取りこぼされる犯罪もあれば、納得のいかない判決もたくさんあります。
「大きな罪こそ合法的である。 」と言った人がいました。
「ひとり殺せば殺人犯だが、百万人殺せば英雄だ。」と言った人もいます。
結果的には力のあるものが罰を免れ、弱いものが虐げられていく事は、この日本でも見る事ができます。
しかし神様は、わたし達人間よりもずっと公正なお方です。
弱者ではどうする事もできなくても、神様がちゃんと裁いて下さいます。
わたし達には犯人がわからなくても、神様の裁きがあるからこそ、わたし達は安心する事ができるのです。

③ 大切なのは神との関係
ヨナ書の中でアッシリア帝国に起った事、その後のアッシリアによるイスラエルの捕囚を通して、わたし達に教えられている事があります。
それは第一に、どのような罪を犯しても、神様に立ち返るなら必ず赦しもチャンスも与えられるという事。
神様は、全ての人が悔い改める事を望んでいます。

しかし第二に、自分は神様に選ばれたつもりでいても、わたし達が神様から離れてしまうなら、わたし達はやはり神様の裁きを受けるのだという事でもあるのです。
イスラエルに起った事は、まさにそれです。
イスラエルは元々、神様と人の間に祭司として仕えるために選ばれた民族でした。
しかしイスラエルは、やがてその事に慣れ、おごり、慢心し、神様に仕えるという自覚を失って他の神々を崇めたり、拝むようになっていったのです。

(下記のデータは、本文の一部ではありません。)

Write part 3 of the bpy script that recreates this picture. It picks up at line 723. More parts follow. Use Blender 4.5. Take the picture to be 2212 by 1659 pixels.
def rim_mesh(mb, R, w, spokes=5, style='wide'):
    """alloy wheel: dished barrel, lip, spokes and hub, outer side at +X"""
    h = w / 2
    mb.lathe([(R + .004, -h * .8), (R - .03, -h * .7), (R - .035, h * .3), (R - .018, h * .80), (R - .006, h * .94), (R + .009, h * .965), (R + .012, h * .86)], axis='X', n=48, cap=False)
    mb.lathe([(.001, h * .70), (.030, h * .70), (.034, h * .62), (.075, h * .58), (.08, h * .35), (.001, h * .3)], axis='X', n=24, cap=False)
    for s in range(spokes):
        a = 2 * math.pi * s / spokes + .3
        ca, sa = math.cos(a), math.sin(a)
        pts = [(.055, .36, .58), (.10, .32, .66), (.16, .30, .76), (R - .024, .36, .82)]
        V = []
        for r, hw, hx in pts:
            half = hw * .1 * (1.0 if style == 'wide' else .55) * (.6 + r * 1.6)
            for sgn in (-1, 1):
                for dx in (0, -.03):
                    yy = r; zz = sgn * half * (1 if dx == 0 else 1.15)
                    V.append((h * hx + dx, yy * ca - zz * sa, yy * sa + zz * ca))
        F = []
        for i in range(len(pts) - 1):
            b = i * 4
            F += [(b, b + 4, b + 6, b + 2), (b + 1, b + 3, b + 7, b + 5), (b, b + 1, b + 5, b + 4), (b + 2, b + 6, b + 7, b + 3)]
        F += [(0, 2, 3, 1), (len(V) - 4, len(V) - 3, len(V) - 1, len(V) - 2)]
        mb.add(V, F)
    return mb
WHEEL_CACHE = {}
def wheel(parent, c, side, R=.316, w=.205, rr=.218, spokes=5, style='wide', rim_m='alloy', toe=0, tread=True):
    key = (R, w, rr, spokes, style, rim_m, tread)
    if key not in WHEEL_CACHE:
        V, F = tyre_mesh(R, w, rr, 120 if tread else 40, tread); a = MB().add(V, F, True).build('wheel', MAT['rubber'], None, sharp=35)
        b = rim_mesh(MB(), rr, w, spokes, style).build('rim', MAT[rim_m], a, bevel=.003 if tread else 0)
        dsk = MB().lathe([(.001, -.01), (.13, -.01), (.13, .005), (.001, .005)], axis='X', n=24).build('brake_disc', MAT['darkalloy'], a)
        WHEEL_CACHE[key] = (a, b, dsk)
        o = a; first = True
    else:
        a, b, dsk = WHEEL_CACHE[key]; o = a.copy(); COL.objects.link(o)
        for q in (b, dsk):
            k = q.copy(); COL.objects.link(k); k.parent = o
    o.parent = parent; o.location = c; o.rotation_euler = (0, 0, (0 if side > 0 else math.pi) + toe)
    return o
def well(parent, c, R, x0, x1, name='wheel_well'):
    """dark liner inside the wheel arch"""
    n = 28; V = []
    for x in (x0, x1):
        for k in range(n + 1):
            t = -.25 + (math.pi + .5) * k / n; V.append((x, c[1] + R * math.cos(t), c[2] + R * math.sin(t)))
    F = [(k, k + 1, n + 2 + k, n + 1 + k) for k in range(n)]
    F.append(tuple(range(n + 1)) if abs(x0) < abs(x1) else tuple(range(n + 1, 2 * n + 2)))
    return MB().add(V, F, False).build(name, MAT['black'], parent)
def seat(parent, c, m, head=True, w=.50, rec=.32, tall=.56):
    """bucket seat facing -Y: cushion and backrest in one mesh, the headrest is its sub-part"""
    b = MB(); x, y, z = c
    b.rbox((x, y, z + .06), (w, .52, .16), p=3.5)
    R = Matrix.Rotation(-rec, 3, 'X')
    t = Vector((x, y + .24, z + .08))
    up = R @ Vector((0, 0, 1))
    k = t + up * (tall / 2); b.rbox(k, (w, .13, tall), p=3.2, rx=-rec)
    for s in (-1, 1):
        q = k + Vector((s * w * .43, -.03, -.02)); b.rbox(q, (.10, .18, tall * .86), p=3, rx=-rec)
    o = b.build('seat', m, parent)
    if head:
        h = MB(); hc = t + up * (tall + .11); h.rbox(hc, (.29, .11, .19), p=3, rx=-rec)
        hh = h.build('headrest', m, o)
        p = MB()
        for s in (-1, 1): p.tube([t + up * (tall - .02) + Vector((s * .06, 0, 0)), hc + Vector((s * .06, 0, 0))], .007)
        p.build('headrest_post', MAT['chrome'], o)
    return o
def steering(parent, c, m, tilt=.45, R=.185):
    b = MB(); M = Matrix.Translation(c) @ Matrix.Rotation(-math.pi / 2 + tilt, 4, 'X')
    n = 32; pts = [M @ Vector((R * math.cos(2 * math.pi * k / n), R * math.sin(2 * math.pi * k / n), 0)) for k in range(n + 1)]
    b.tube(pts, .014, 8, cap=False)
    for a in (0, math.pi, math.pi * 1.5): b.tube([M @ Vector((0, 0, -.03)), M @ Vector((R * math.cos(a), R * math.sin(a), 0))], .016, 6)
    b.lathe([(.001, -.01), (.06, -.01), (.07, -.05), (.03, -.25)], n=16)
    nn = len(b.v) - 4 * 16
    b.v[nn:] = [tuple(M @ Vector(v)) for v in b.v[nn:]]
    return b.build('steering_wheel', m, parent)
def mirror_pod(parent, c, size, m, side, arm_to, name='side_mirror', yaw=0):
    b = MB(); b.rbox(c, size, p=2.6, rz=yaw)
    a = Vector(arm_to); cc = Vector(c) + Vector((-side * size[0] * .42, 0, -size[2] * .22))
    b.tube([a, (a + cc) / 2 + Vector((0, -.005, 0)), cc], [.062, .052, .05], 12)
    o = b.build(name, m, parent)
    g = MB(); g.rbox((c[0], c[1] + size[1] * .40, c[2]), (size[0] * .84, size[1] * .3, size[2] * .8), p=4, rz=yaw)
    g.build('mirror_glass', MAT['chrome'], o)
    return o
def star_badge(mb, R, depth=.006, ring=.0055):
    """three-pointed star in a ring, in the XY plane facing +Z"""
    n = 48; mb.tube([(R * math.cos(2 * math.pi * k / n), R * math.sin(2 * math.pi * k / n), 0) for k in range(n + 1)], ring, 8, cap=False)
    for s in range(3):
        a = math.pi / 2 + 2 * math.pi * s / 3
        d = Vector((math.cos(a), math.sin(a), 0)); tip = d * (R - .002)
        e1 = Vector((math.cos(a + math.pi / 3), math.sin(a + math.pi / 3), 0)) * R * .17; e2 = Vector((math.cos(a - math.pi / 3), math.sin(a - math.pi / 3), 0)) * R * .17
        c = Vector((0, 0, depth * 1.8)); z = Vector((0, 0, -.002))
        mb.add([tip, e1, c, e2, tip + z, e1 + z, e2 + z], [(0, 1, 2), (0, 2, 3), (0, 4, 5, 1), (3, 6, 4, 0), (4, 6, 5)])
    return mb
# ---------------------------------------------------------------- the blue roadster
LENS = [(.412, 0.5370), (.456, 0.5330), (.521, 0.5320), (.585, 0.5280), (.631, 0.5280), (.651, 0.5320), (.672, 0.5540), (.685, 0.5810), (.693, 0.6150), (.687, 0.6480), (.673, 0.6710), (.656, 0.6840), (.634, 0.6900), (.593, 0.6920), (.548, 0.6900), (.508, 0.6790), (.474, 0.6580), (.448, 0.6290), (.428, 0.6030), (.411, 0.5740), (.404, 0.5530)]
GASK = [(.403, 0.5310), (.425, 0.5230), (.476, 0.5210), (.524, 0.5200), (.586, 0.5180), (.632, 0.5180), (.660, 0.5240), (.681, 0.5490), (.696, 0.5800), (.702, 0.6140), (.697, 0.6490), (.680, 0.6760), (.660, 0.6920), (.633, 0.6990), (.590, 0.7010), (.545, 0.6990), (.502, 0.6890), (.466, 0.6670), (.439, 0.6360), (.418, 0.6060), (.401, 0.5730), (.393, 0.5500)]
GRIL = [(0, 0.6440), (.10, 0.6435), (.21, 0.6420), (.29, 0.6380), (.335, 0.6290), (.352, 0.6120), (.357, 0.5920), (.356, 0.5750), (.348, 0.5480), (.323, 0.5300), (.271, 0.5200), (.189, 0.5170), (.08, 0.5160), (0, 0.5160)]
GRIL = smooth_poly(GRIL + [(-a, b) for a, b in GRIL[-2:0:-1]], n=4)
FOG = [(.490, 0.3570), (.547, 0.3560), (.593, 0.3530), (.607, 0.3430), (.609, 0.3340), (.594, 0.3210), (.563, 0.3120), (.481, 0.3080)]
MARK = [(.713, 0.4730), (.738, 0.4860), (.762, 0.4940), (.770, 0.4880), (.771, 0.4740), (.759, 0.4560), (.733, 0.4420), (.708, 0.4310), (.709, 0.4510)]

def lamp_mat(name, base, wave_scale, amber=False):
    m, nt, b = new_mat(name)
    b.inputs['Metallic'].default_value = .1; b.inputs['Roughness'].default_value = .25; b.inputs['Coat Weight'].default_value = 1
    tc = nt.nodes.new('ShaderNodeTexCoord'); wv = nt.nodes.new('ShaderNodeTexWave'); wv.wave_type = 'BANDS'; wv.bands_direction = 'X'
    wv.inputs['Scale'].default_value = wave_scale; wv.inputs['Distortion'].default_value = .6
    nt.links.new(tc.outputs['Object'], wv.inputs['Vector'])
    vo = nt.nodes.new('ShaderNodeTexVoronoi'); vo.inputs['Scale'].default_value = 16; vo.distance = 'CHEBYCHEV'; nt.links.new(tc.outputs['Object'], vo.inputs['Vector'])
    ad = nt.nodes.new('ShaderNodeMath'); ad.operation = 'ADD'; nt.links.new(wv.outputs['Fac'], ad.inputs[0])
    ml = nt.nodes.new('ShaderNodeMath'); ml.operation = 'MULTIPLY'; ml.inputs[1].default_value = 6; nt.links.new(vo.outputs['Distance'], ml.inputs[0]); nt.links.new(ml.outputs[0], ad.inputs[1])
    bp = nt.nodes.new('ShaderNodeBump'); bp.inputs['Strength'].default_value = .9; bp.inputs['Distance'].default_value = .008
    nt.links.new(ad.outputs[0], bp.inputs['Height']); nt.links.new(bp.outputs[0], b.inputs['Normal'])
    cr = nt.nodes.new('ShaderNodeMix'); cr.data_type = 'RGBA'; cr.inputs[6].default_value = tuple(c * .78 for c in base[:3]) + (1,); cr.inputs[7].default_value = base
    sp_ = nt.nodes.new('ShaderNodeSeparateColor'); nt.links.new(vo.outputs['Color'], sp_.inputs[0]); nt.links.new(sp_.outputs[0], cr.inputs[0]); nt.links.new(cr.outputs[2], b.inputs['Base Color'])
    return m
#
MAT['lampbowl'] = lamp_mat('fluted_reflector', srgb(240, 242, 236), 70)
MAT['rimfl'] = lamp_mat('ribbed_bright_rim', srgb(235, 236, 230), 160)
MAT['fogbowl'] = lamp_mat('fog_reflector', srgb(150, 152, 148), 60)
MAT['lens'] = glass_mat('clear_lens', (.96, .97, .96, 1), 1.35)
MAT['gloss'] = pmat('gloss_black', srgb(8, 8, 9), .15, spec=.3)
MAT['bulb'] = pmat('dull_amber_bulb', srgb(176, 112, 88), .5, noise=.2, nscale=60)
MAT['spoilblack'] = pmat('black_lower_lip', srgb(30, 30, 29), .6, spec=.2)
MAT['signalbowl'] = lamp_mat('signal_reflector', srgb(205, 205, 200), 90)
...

ユダヤ人はみんな、幼い時から律法を覚え、聖書の言葉を暗誦します。
しかし、だからそれで十分なのではなくて、神様との関係、信仰がなければ何の意味もない事なのです。
わたし達クリスチャンにとっても、“わたし達が何を信じているか”という教理や教義も必要ないわけではありませんが、信仰にはもっと大切な事があります。
それは、わたし達と神様との関係がどうなっているかという事です。
わたし達がどれだけ聖書の勉強をして、教理や教義としては正しい信仰の知識を持っていたとしても、生きた神様との関係がなければ意味がありません。
そして生きた神様との関係があるならば、わたし達は自然に正しい信仰のあり方を求めるようになるでしょう。
ましてや、他の神々を求めたり、偶像に生贄を捧げるなどという事は起らないはずです。

わたし達は、神様との関係をしっかり築き上げる事ができているでしょうか?
わたし達の罪によってできていた、神様とわたし達との間にあった壁は、イエス様が打ち砕いて下さいました。
わたし達は、旧約時代のイスラエルの人々よりも、ずっと深い関係を、神様と築く事ができます。
聖霊の助けによって、聖書の言葉と、祈る事がその関係をさらに強固なものにしてくれます。

裁かれなければならないような罪は、わたし達の中にもあります。
神様は、ヨナが言うように怒るのに遅く、忍耐強い方ですが、それでもやがて裁かれる時はきます。
その時が来る前に、悔い改めて、神様との関係を回復する時を持っていただきたいのです。
わたし達のために十字架にかかって下さった、イエス様の命を無駄にしないためにも・・・。